A number of other traditional crafts continue around the island with a little help from the tourist trade. Metalwork has long been produced in the Kandy area, and intricately embossed metal objects such as dishes, trays, candlesticks and other objects can be found in all the island’s handicraft emporia, though they’re rather fussy for most foreign tastes. Leatherwork can also be good, and you’ll find a range of hats, bags, boots and footrests (the shops at Pinnewala Elephant Orphanage have a particularly good selection). Lacquerware, a speciality of the Matale area, can also sometimes be found, along with Kandyan-style drums and, occasionally, carrom boards. Wooden models of tuktuks and other vehicles (most commonly found in Negombo) are another local speciality and make good souvenirs or children’s toys, while you’ll probably also see example of the ingenious local puzzle boxes – impossible to open until you’ve been shown how.
Wood or stone Buddha carvings of varying standards are common. For something a bit more unusual, consider the brightly coloured posters or strip-pictures of Buddhist and Hindu deities which adorn tuktuks and buses across Sri Lanka and are sold by pavement hawkers and stationers’ shops in larger towns and make a cheap and characterful souvenir. A visit to Kataragama or a trawl along St Anthony’s Mawatha in Colombo will uncover an entertaining assortment of other religious kitsch, from bleeding Catholic saints to illuminated Ganesh clocks.
Most top-quality Ceylon tea is exported, but there’s still plenty on sale that is likely to satisfy all but the most dedicated tea fancier. The best (and cheapest) place to buy tea is in a local supermarket; Cargills supermarkets islandwide usually have a good selection. The main local retailers are Dilmah (dilmahtea.com) and Mlesna (mlesnateas.com), whose teas can also be found in most supermarkets and who also run a number of dedicated tea shops in Colombo, Kandy and elsewhere, although these concentrate on more touristy offerings including boxed tea sets, flavoured teas and the like. For a real taste of Sri Lanka, look for unblended (“single estate”) high-grown teas – for sale at source in tea factories (and sometimes in supermarkets and at specialist tea shops) and a far cry from the heavily mixed and homogenized teabags that pass muster in Europe and the US. You’ll also find a wide range of flavoured teas made with a huge variety of ingredients, from standard offerings like lemon, orange, mint and vanilla to the more unusual banana, rum, kiwi fruit or pineapple.
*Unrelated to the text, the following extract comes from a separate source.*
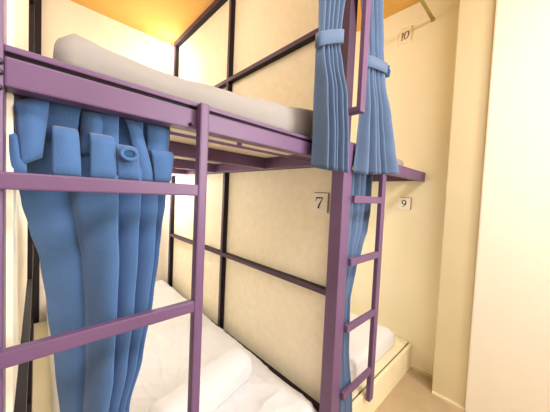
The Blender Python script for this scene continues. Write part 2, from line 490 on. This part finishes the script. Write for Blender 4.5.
link('tie_knot', bm, M['blue_deep'], tb, True)

# narrow lower curtain of the right bunk
c9 = thing('curtain', (1.10, 0.06, 0.03), 'narrow blue curtain behind the narrow ladder, swept against the middle post', 'curtain', 'blue curtains')
rows = [(1.312, 0.985, 1.300, 0.075, 0.014), (1.24, 0.985, 1.292, 0.073, 0.014), (1.12, 0.985, 1.285, 0.070, 0.014), (1.02, 0.985, 1.262, 0.068, 0.013), (0.93, 0.985, 1.205, 0.064, 0.012), (0.84, 0.982, 1.150, 0.06, 0.011),
        (0.71, 0.980, 1.085, 0.05, 0.010), (0.47, 0.980, 1.085, 0.040, 0.008), (0.22, 0.978, 1.09, 0.008, 0.006), (0.03, 0.976, 1.10, -0.004, 0.006)]
cloth_obj('panel', lobes(rows, [0, .25, .42, .62, .8, 1], 15, nz=90, power=1.2), M['blue_dusty'], c9)

# big curtain of the lower near bunk
c7 = thing('curtain', (0.09, 0.07, 0.33), 'large bright blue curtain behind the left ladder rungs, with folded tabs along its top', 'curtain', 'blue curtains')
rows = [(1.338, -0.024, 0.226, 0.070, 0.014), (1.30, -0.030, 0.226, 0.070, 0.018), (1.20, -0.030, 0.226, 0.072, 0.020), (1.137, -0.021, 0.224, 0.074, 0.020), (1.09, -0.011, 0.218, 0.078, 0.025), (1.018, 0.006, 0.213, 0.078, 0.025),
        (0.923, 0.017, 0.203, 0.078, 0.025), (0.78, 0.031, 0.183, 0.078, 0.022), (0.673, 0.040, 0.160, 0.082, 0.016), (0.42, 0.056, 0.130, 0.115, 0.013), (0.30, 0.06, 0.124, 0.14, 0.012)]
cloth_obj('panel', lobes(rows, [0, .30, .53, .72, .87, 1], 21, nz=120, per=26, drift=0.04, pleat=0.22, offs=[0.045, -0.012, -0.008, -0.002, 0.010]), M['blue'], c7)

tr = thing('curtain_rail', (0.43, 0.06, 1.309), 'thin purple curtain rail under the front rail of the near upper deck', 'curtain rail')
bm = bmesh.new(); tube(bm, [(-0.026, 0.094, 1.318), (0.4, 0.094, 1.318), (XP, 0.094, 1.318)], 0.0042, 10)
link('rail_tube', bm, M['purple'], tr, True)
for xx in (0.05, 0.45, 0.85):
    boxo('hanger', (xx - 0.006, xx + 0.006, 0.089, 0.099, 1.320, 1.375), M['purple'], tr, 0.001)

def tab(xl0, xr0, xl1, xr1, zt, zb, y, parent, lean=0.0, puff=0.006, m=None):
    bm = bmesh.new(); nu, nv = 10, 14; g = []
    for j in range(nv + 1):
        v = j / nv
        row = []
        for i in range(nu + 1):
            u = i / nu
            x = (xl0 + (xr0 - xl0) * u) * (1 - v) + (xl1 + (xr1 - xl1) * u) * v
            z = zt + (zb - zt) * v + lean * u
            yy = y - puff * math.sin(PI * u) * (0.4 + 0.6 * math.sin(PI * min(1, v * 1.0 + 0.1)))
            if v > 0.86: yy += (v - 0.86) / 0.14 * 0.006
            if v < 0.12: yy += (0.12 - v) / 0.12 * 0.012; z -= 0.0
            row.append(bm.verts.new((x, yy, z)))
        g.append(row)
    for j in range(nv):
        for i in range(nu):
            bm.faces.new((g[j][i], g[j + 1][i], g[j + 1][i + 1], g[j][i + 1]))
    o = link('tab', bm, m or M['blue'], parent, True)
    s = o.modifiers.new('thickness', 'SOLIDIFY'); s.thickness = 0.003; s.offset = 0
    return o
tab(-0.028, 0.016, -0.018, 0.006, 1.312, 1.205, 0.046, c7, lean=0.016, puff=0.008)
tab(0.019, 0.054, 0.019, 0.060, 1.278, 1.191, 0.036, c7)
tab(0.072, 0.111, 0.073, 0.116, 1.276, 1.191, 0.036, c7)
tab(0.114, 0.152, 0.118, 0.160, 1.262, 1.193, 0.038, c7, puff=0.008)
tab(0.133, 0.158, 0.164, 0.194, 1.318, 1.190, 0.050, c7, puff=0.007)
tab(0.182, 0.233, 0.192, 0.226, 1.264, 1.193, 0.046, c7, puff=0.006)
tab(0.062, 0.100, 0.060, 0.104, 1.322, 1.235, 0.062, c7, puff=0.016)
tab(0.175, 0.226, 0.178, 0.222, 1.326, 1.235, 0.060, c7, puff=0.012)
tab(-0.035, -0.018, -0.033, -0.012, 1.262, 1.190, 0.052, c7, puff=0.006)
# open fabric loop between two tabs
bm = bmesh.new(); R_ = []
for k in range(28):
    a = 2 * PI * k / 28
    c = Vector((0.135 + 0.014 * math.cos(a), 0.026 + 0.004 * math.sin(a), 1.243 + 0.011 * math.sin(a)))
    rad = Vector((math.cos(a), 0.3 * math.sin(a), math.sin(a))).normalized()
    R_.append([bm.verts.new(c + rad * 0.0042 * math.cos(b) + Vector((0, 1, 0)) * 0.006 * math.sin(b)) for b in [2 * PI * q / 10 for q in range(10)]])
for k in range(28):
    for q in range(10):
        bm.faces.new((R_[k][q], R_[(k + 1) % 28][q], R_[(k + 1) % 28][(q + 1) % 10], R_[k][(q + 1) % 10]))
link('loop', bm, M['blue'], c7, True)
bm = bmesh.new()
bm.faces.new([bm.verts.new((0.135 + 0.0125 * math.cos(2 * PI * k / 28), 0.0265, 1.243 + 0.0095 * math.sin(2 * PI * k / 28))) for k in range(28)])
link('loop_hole_shade', bm, M['blue_deep'], c7)  # dark disc standing in for the shade inside the loop

# ------------------------------------------------------------------ number cards
def sm(pts, n=6):
    """Catmull-Rom smoothing of an open 2-D stroke with widths (x,y,w)"""
    out = []
    P = [pts[0]] + list(pts) + [pts[-1]]
    for i in range(1, len(P) - 2):
        for k in range(n):
            t = k / n
            out.append(tuple(0.5 * ((2 * P[i][c]) + (-P[i-1][c] + P[i+1][c]) * t + (2*P[i-1][c] - 5*P[i][c] + 4*P[i+1][c] - P[i+2][c]) * t*t + (-P[i-1][c] + 3*P[i][c] - 3*P[i+1][c] + P[i+2][c]) * t**3) for c in range(3)))
    out.append(pts[-1]); return out

SEVEN = [[(0.08, 0.62, .05), (0.10, 0.80, .08), (0.16, 0.94, .12)], [(0.08, 0.92, .13), (0.5, 0.92, .15), (0.94, 0.94, .10)],
         [(0.92, 0.93, .07), (0.70, 0.62, .12), (0.50, 0.30, .17), (0.42, 0.02, .20)]]
NINE_RING = [(0.50 + 0.33 * math.cos(a), 0.66 + 0.30 * math.sin(a), 0.11 + 0.07 * abs(math.cos(a))) for a in [2 * PI * k / 28 for k in range(29)]]
NINE_TAIL = sm([(0.83, 0.66, .17), (0.80, 0.42, .16), (0.62, 0.18, .12), (0.36, 0.04, .08), (0.20, 0.02, .06)])
ONE = [[(0.10, 0.80, .05), (0.24, 0.92, .08)], [(0.30, 0.94, .15), (0.22, 0.48, .15), (0.14, 0.04, .15)], [(0.02, 0.03, .06), (0.28, 0.03, .06)]]
ZERO = [(0.68 + 0.24 * math.cos(a) + 0.08 * math.sin(a), 0.48 + 0.46 * math.sin(a), 0.07 + 0.09 * abs(math.cos(a))) for a in [2 * PI * k / 30 for k in range(31)]]

def card(name, x, yl, yr, z0, z1, strokes, box_, label, paper, edge):
    """card on a plane facing -x. yl = left edge in view (larger y), yr = right edge."""
    t = thing(name, (x, (yl + yr) / 2, z0), label, 'number card', 'numbered cards')
    bm = bmesh.new()
    box(bm, x - 0.004, x, yr, yl, z0, z1)
    link('card_face', bm, paper, t)
    bm = bmesh.new()
    box(bm, x - 0.0075, x, yr - 0.003, yr + 0.0005, z0 + 0.002, z1); box(bm, x - 0.0075, x, yr, yl - 0.012, z1 - 0.0005, z1 + 0.0025)
    link('card_shadow_line', bm, edge, t)  # strips imitating shadow lines at the card's right and top
    (u0, u1, v0, v1) = box_
    bm = bmesh.new()
    for st in strokes:
        pts = [(u0 + (u1 - u0) * a, v0 + (v1 - v0) * b) for a, b, w in st]
        ws = [w * (v1 - v0) * 0.85 for a, b, w in st]
        rr, _ = ribbon(pts, ws)
        W = yl - yr; H = z1 - z0
        q = [tuple(bm.verts.new((x - 0.0052, yl - p.x * W, z0 + p.y * H)) for p in pair) for pair in [((a), (b)) for a, b in rr]]
        for a, b in zip(q, q[1:]): bm.faces.new((a[0], a[1], b[1], b[0]))
    r = bmesh.ops.extrude_face_region(bm, geom=bm.faces[:])
    bmesh.ops.translate(bm, vec=(0.001, 0, 0), verts=[v for v in r['geom'] if isinstance(v, bmesh.types.BMVert)])
    link('numeral', bm, M['ink'], t)
    return t

card('number_card', 0.970, 0.2085, 0.117, 1.104, 1.196, SEVEN, (0.22, 0.72, 0.20, 0.80), 'white card reading 7 on the partition beside the middle post', M['paper'], M['card_shade'])
card('number_card', XW, 0.168, 0.084, 1.116, 1.203, [NINE_RING, NINE_TAIL], (0.22, 0.68, 0.24, 0.80), 'pale card reading 9 on the cream wall below the far rail', M['paper'], M['card_shade'])
card('number_card', XW, 0.240, 0.152, 2.325, 2.430, ONE + [ZERO], (0.14, 0.82, 0.25, 0.78), 'cream card reading 10 high on the wall near the orange ceiling', M['paper_cream'], M['column'])

# ------------------------------------------------------------------ bunk lamps
def lamp(x0, x1, y, z, label):
    t = thing('bunk_lamp', ((x0 + x1) / 2, y, z), label, 'lamp')
    boxo('housing', (x0, x1, y - 0.006, YW, z - 0.012, z + 0.016), M['white_pvc'], t, 0.003)
    bm = bmesh.new(); tube(bm, [(x0 + 0.01, y - 0.014, z), (x1 - 0.01, y - 0.014, z)], 0.012, 14)
    link('diffuser', bm, M['lamp'], t, True)
    return t
lamp(0.62, 0.88, 1.955, 1.335, 'lit tube lamp under the upper deck on the far wall of bunk 7')
lamp(0.74, 0.875, 1.955, 2.505, 'lit tube lamp on the far wall just under the orange ceiling')

def point(name, loc, e, col, r=0.06):
    l = bpy.data.lights.new(name, 'POINT'); l.energy = e; l.color = col; l.shadow_soft_size = r
    o = bpy.data.objects.new(name, l); COL.objects.link(o); o.location = loc; return o
def area(name, loc, rot, e, col, sx, sy):
    l = bpy.data.lights.new(name, 'AREA'); l.energy = e; l.color = col; l.shape = 'RECTANGLE'; l.size = sx; l.size_y = sy
    o = bpy.data.objects.new(name, l); COL.objects.link(o); o.location = loc; o.rotation_euler = rot; return o

WARM = (1.0, 0.86, 0.66); NEUT = (1.0, 0.98, 0.95)
point('lower_bunk_light', (0.74, 1.82, 1.22), 7.0, (1, 0.98, 0.94))
point('lower_bunk_fill', (0.12, 1.15, 1.12), 3.6, (1, 0.94, 0.86), 0.15)
point('upper_bunk_light', (0.72, 1.70, 2.12), 4.5, (1, 0.95, 0.87))
point('upper_corner_light', (0.86, 1.84, 2.47), 1.1, (1, 0.96, 0.90), 0.03)
point('upper_bunk_fill', (0.40, 0.90, 2.20), 4.0, (1, 0.94, 0.86), 0.15)
point('far_upper_light', (1.40, 1.2, 2.15), 8.0, (1, 0.94, 0.80), 0.3)
point('far_lower_light', (1.40, 1.3, 1.05), 8.0, (1, 0.96, 0.88), 0.1)
area('corridor_light', (0.4, -1.15, 2.52), (math.radians(28), 0, 0), 36.0, NEUT, 1.8, 0.5)
area('corridor_side_fill', (1.15, -1.70, 1.55), (math.radians(88), 0, math.radians(38)), 34.0, NEUT, 0.7, 1.0)  # unseen soft fill added from the right to light front faces and folds

w = bpy.data.worlds.new('world'); scene.world = w; w.use_nodes = True
w.node_tree.nodes['Background'].inputs[0].default_value = (1, 0.95, 0.88, 1)
w.node_tree.nodes['Background'].inputs[1].default_value = 0.3

# ------------------------------------------------------------------ camera
ya, pi_, ro = 0.7598, -0.0394, 0.0448
fw = Vector((math.sin(ya) * math.cos(pi_), math.cos(ya) * math.cos(pi_), math.sin(pi_)))
r = Vector((math.cos(ya), -math.sin(ya), 0)); u = r.cross(fw)
Rv = r * math.cos(ro) + u * math.sin(ro); Uv = -r * math.sin(ro) + u * math.cos(ro)
cam = bpy.data.cameras.new('camera'); cam.sensor_fit = 'HORIZONTAL'; cam.sensor_width = 36.0
cam.lens = 36.0 * 251.2621 / 550.0; cam.clip_start = 0.02
co = bpy.data.objects.new('camera', cam); COL.objects.link(co)
mw = Matrix((Rv, Uv, -fw)).transposed().to_4x4(); mw.translation = Vector((0, -0.55, 1.172))
co.matrix_world = mw
scene.camera = co

scene.view_settings.view_transform = 'Standard'
scene.view_settings.look = 'None'
scene.view_settings.exposure = 0.3
scene.view_settings.gamma = 1.0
Sri Lanka’s spice gardens, mostly concentrated around Kandy and Matale, pull in loads of visitors on organized tours and sell packets of spices, often at outrageously inflated prices. You’ll find identical stuff in local shops and supermarkets at a fraction of the price.
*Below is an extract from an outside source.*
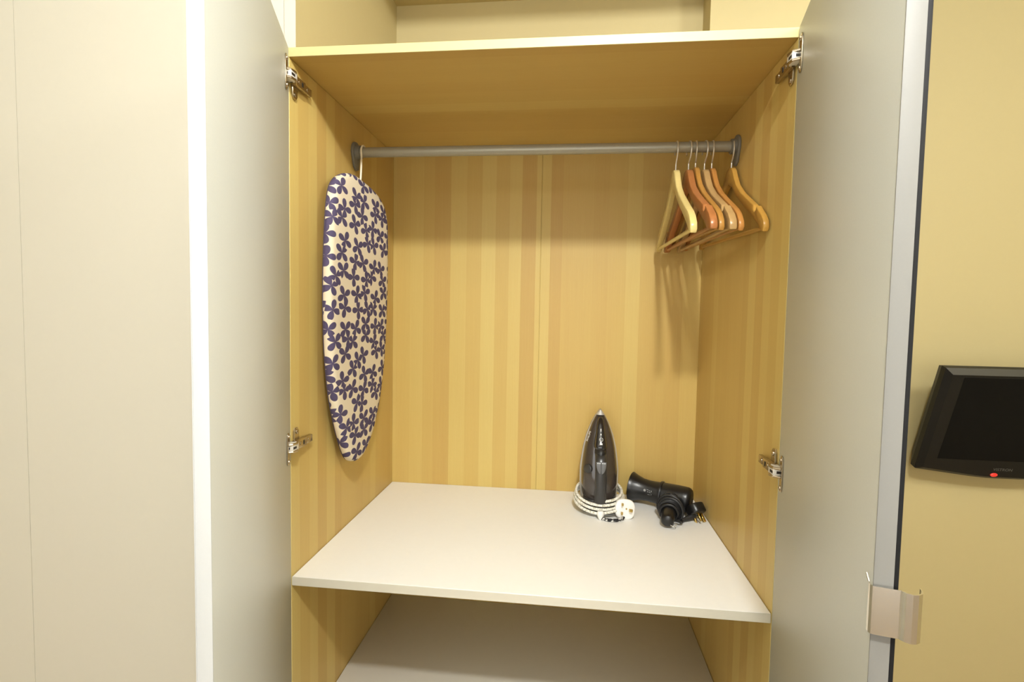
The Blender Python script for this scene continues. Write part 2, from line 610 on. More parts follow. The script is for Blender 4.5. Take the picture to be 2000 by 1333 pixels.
add_box(bm, (0.0, 0.0, BOT - T), (W, D - 0.0065, BOT), 0.001, 1)
wpart('bottom_panel', bm, M['wood_top'], smooth=False)
bm = bmesh.new()
add_box(bm, (0.0, 0.05, FL), (W, 0.05 + T, BOT - T), 0.001, 1)
wpart('plinth', bm, M['wood_top'], smooth=False)

# clothes rail
RY, RZ, RR = 0.285, 0.880, 0.0115
bm = bmesh.new()
add_lathe(bm, [(0.006, RR), (W - 0.006, RR)], (0, RY, RZ), (1, 0, 0), 28)
rail = wpart('clothes_rail', bm, M['rail_grey'])
for x0, sgn in ((0.0, 1), (W, -1)):
    bm = bmesh.new()
    ol = []
    for k in range(13):
        a = math.radians(-25 + 230 * k / 12)
        ol.append((RY + 0.023 * math.cos(a), RZ + 0.024 * math.sin(a)))
    ol += [(RY - 0.010, RZ - 0.036), (RY + 0.002, RZ - 0.042), (RY + 0.013, RZ - 0.038)]
    add_prism(bm, ol, lambda a, b: Vector((x0, a, b)), (sgn * 0.006, 0, 0), 0.0015, 2)
    add_lathe(bm, [(0.004, 0.0165), (0.016, 0.0155), (0.0165, 0.0145), (0.0165, 0.0117)], (x0, RY, RZ), (sgn, 0, 0), 24)
    wpart('rail_socket', bm, M['rail_cap'], rail)


# doors: hinged on the side panels and pushed a little inward of square
def door(x0, sgn, deg):
    a = math.radians(deg)
    u = Vector((sgn * math.sin(a), -math.cos(a), 0))          # along the door
    n = Vector((-sgn * math.cos(a), -math.sin(a), 0))         # through the door, outward
    return Vector((x0, 0, 0)), u, n


def slab(bm, o, u, n, u0, u1, n0, n1, z0, z1, bevel=0.0, mi=0):
    m = Matrix(((u[0], n[0], 0, o[0]), (u[1], n[1], 0, o[1]), (0, 0, 1, 0), (0, 0, 0, 1)))
    add_box(bm, (u0, n0, z0), (u1, n1, z1), bevel, 2, mi, m)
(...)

Sri Lanka has been famous for its precious stones since antiquity, and gems and jewellery remain important to the national economy even today. This is nowhere more obvious than at the gem-mining centre of Ratnapura. All foreign visitors to the town will be offered stones to buy, but unless you’re an expert gemologist there’s a chance that you’ll end up with an expensive piece of coloured glass. Ratnapura apart, you’ll find gem and jewellery shops all over the island – the major concentrations are in Negombo, Galle and Colombo. These include large chains, such as Zam Gems (zamgems.com) and Sifani (sifani.com), and smaller local outfits. If you are going to buy, it’s worth doing some homework before you arrive so you can compare prices with those back home. You can get gems tested for authenticity in Colombo.
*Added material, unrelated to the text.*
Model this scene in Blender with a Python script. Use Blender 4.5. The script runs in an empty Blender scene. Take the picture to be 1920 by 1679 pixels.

For silver and, especially, gold jewellery, try Sea Street in Colombo’s Pettah district, which is lined with shops. These see few tourists, so prices are reasonable, although the flouncy designs on offer aren’t to everyone’s taste.
Sri Lanka is a bit of a disappointment when it comes to clothes, and doesn’t boast the gorgeous fabrics and nimble-fingered tailors of, say, India and Thailand. That said, the island is a major garment-manufacturing centre for overseas companies, and there are lots of good-quality Western-style clothes knocking around at bargain prices, as well as some good local label. In Colombo, places to try include Odel and Cotton Collection. Colourful but flimsy beachwear is flogged by shops and hawkers at all the major west-coast resorts – it’s cheap and cheerful, but don’t expect it to last much longer than your holiday. Most Sri Lankan women now dress Western-style in skirts and blouses, but you can still find a few shops in Colombo and elsewhere selling beautiful saris and shalwar kameez (pyjama suits).
CARROM
A kind of hybrid of pool, marbles and draughts (checkers), carrom is played throughout Sri Lanka. The game’s origins are obscure: some say that it was invented by the maharajas of India, although many Indians claim that it was actually introduced by the British, while Burma, Egypt and Ethiopia are also touted as possible sources.
The game is played using a square wooden board with a pocket at each corner; the aim is to flick all your pieces (which are very similar to draughtsmen) into one of the pockets, using the heavier “striker” piece. Carrom can be played by either four or (more usually) two people. If you get hooked, you may consider a carrom board as an unusual, if bulky, souvenir.